• **Exercise objective**:
Pull out every line in the data that has the string "scene" in it.

**** Data supplied

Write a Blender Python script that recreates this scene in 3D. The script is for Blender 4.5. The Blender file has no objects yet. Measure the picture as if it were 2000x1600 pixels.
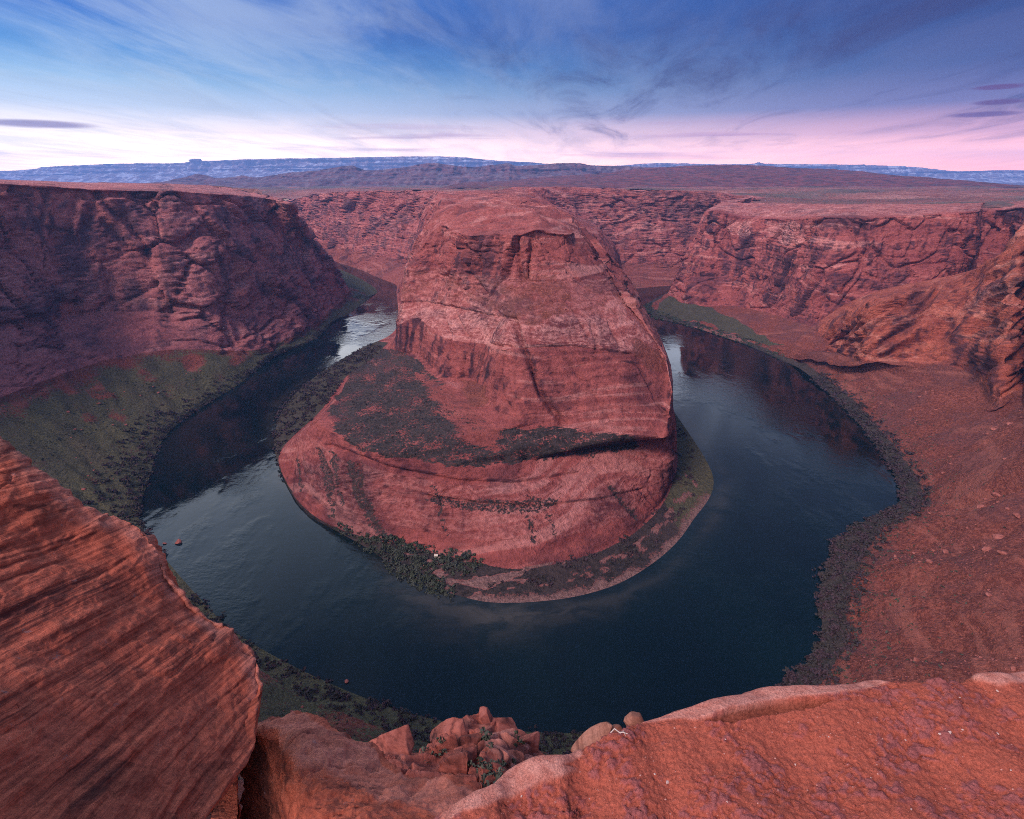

********
**** Data supplied

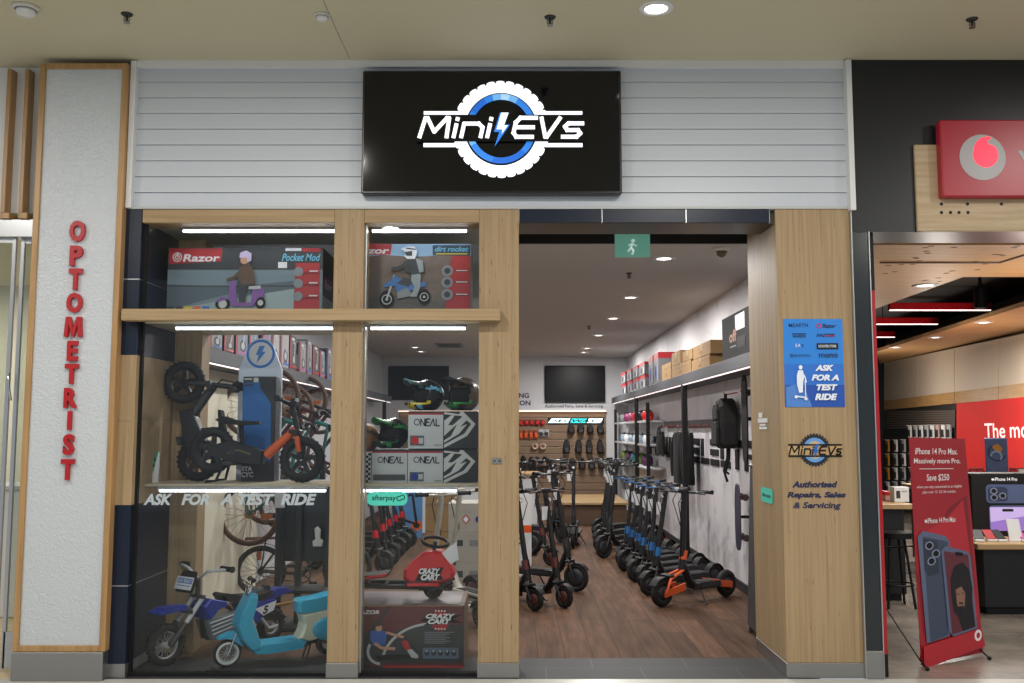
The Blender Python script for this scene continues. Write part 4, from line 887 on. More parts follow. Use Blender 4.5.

********
**** Data supplied

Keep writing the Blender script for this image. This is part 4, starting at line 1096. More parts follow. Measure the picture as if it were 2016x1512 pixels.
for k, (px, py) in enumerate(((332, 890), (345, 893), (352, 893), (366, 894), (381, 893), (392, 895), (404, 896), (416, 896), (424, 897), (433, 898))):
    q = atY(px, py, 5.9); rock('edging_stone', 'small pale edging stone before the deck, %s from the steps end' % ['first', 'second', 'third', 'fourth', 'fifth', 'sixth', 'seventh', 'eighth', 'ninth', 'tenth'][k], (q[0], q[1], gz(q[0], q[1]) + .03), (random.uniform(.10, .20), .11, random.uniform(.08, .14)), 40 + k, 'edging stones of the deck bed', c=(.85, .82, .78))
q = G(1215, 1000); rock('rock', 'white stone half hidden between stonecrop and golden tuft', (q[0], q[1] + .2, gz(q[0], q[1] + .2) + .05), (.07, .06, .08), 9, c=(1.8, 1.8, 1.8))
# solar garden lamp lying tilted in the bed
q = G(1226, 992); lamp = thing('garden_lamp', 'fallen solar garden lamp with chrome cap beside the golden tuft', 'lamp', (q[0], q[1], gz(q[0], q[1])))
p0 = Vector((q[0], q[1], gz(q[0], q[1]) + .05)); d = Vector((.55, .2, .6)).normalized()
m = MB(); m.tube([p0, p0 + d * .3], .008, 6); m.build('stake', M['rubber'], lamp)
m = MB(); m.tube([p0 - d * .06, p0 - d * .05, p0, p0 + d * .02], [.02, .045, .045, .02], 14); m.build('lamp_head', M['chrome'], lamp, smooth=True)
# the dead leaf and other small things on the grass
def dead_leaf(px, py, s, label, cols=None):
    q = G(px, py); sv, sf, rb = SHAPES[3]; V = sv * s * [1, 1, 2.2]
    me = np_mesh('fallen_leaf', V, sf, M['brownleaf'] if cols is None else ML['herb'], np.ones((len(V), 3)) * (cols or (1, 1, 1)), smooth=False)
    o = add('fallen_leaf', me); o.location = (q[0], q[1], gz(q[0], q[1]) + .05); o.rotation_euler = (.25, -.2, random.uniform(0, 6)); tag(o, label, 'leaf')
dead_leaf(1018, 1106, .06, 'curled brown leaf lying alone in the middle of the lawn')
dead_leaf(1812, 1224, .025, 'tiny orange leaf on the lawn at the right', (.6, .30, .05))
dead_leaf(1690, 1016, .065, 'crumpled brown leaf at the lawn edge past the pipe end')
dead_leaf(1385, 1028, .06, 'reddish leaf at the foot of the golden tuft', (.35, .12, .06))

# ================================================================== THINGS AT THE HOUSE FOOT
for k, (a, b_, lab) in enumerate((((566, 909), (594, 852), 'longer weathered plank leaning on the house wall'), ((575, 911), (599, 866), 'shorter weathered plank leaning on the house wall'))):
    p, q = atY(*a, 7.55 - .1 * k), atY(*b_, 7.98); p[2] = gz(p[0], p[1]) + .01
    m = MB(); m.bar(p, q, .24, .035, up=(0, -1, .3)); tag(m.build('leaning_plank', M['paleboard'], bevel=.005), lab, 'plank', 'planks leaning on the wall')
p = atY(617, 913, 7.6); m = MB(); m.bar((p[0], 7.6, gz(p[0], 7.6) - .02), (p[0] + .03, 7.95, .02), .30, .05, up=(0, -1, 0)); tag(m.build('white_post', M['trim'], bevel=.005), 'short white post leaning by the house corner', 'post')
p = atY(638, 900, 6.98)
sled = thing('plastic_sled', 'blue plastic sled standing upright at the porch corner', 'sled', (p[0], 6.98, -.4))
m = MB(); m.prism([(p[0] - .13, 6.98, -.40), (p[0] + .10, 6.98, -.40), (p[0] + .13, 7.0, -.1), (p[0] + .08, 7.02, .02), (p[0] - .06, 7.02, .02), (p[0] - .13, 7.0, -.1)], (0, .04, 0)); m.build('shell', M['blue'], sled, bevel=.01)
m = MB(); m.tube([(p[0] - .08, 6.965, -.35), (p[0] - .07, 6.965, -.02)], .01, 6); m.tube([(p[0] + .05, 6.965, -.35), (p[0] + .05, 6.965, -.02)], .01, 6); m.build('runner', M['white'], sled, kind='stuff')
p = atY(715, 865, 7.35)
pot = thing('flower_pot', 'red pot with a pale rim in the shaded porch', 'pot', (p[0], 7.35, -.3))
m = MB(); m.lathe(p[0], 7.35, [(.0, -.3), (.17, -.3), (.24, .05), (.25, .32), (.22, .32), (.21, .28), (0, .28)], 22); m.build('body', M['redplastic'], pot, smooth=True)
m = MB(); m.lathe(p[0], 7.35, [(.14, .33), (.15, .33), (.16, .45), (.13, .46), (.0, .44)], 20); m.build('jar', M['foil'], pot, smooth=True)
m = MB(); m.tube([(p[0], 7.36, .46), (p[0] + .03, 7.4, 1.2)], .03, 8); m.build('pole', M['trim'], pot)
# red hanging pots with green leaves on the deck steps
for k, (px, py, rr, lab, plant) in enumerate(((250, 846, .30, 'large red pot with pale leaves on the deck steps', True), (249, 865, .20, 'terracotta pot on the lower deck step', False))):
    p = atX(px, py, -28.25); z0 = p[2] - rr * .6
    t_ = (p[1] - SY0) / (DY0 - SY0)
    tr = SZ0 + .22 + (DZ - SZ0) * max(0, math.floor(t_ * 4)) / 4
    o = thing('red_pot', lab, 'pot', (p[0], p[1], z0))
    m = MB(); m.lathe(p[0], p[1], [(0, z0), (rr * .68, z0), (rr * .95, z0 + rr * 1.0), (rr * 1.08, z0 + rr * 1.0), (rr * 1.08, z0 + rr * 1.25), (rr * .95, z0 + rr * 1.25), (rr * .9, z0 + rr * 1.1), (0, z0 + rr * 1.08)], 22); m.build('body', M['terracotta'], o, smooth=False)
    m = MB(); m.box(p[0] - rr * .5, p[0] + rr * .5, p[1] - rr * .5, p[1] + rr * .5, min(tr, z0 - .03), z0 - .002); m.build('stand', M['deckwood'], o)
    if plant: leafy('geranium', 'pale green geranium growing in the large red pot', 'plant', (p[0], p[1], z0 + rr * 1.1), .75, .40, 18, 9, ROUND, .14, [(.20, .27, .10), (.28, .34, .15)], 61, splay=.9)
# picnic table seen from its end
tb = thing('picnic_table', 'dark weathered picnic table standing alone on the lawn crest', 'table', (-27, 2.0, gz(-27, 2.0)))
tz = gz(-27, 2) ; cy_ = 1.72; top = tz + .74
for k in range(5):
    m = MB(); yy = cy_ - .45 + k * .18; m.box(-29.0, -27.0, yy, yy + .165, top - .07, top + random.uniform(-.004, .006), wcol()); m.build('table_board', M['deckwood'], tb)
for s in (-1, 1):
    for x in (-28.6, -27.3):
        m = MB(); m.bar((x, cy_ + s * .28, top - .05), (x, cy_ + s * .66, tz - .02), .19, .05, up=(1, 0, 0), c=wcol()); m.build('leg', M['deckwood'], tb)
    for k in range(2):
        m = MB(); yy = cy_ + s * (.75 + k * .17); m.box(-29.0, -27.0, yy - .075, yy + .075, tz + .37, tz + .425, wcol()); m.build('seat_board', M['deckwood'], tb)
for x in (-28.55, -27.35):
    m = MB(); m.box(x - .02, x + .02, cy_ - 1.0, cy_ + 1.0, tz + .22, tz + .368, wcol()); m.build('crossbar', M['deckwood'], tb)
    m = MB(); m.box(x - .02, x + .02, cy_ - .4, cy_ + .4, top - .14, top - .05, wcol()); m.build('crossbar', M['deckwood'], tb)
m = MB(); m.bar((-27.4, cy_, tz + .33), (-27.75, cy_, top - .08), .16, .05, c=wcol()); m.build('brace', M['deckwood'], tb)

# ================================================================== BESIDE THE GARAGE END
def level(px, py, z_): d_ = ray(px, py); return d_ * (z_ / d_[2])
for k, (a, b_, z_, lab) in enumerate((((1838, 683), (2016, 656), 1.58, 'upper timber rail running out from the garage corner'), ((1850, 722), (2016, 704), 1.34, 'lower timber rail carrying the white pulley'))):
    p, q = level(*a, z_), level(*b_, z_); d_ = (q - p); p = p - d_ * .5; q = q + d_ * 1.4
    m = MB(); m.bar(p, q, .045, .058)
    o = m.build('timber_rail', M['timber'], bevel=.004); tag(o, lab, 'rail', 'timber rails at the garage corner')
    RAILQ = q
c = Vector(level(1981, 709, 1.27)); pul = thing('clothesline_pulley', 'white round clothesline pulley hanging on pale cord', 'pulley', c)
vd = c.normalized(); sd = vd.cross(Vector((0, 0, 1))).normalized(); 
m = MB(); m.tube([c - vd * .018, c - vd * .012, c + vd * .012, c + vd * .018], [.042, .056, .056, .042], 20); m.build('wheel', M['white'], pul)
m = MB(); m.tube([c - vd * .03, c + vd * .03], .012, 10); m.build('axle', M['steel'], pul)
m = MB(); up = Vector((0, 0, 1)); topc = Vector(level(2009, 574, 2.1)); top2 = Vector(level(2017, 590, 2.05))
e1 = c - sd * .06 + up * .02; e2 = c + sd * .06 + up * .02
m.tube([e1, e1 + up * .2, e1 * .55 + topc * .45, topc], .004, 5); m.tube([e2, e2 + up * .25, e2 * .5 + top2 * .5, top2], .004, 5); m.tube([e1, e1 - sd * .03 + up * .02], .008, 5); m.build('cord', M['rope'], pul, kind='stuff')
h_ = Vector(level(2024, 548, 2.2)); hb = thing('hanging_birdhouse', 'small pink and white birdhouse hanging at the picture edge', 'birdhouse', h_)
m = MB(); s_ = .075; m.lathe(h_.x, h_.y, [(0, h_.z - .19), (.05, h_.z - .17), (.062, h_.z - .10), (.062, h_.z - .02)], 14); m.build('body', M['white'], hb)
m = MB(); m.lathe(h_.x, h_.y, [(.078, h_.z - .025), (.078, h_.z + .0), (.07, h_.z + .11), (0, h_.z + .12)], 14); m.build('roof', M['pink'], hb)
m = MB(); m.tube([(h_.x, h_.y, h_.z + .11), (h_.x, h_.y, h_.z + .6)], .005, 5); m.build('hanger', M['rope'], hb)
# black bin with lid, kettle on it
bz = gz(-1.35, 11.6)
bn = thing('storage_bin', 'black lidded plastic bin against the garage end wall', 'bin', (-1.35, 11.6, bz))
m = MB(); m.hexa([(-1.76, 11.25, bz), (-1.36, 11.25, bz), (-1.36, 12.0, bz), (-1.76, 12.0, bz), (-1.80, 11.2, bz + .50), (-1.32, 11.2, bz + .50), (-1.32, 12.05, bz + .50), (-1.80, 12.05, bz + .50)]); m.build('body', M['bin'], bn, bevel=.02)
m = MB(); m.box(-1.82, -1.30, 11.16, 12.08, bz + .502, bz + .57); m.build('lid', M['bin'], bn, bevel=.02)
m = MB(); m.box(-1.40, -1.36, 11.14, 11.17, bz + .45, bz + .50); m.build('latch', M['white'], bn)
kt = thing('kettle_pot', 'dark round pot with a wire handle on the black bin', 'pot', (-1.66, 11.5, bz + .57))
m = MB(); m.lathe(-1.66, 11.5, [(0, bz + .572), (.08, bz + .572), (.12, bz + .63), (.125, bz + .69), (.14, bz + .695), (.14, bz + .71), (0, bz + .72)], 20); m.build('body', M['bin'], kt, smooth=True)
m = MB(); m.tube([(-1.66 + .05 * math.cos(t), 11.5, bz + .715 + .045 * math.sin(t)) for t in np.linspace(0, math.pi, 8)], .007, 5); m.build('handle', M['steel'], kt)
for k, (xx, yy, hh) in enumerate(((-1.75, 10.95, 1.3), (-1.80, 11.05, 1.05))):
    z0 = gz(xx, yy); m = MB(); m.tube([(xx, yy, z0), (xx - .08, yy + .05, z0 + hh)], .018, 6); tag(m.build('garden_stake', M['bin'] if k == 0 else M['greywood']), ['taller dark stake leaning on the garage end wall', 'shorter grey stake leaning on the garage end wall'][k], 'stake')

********

• **The solution**:
Write a Blender Python script that recreates this scene in 3D. The script is for Blender 4.5. The Blender file has no objects yet. Measure the picture as if it were 2000x1600 pixels.
The Blender Python script for this scene continues. Write part 4, from line 887 on. More parts follow. Use Blender 4.5.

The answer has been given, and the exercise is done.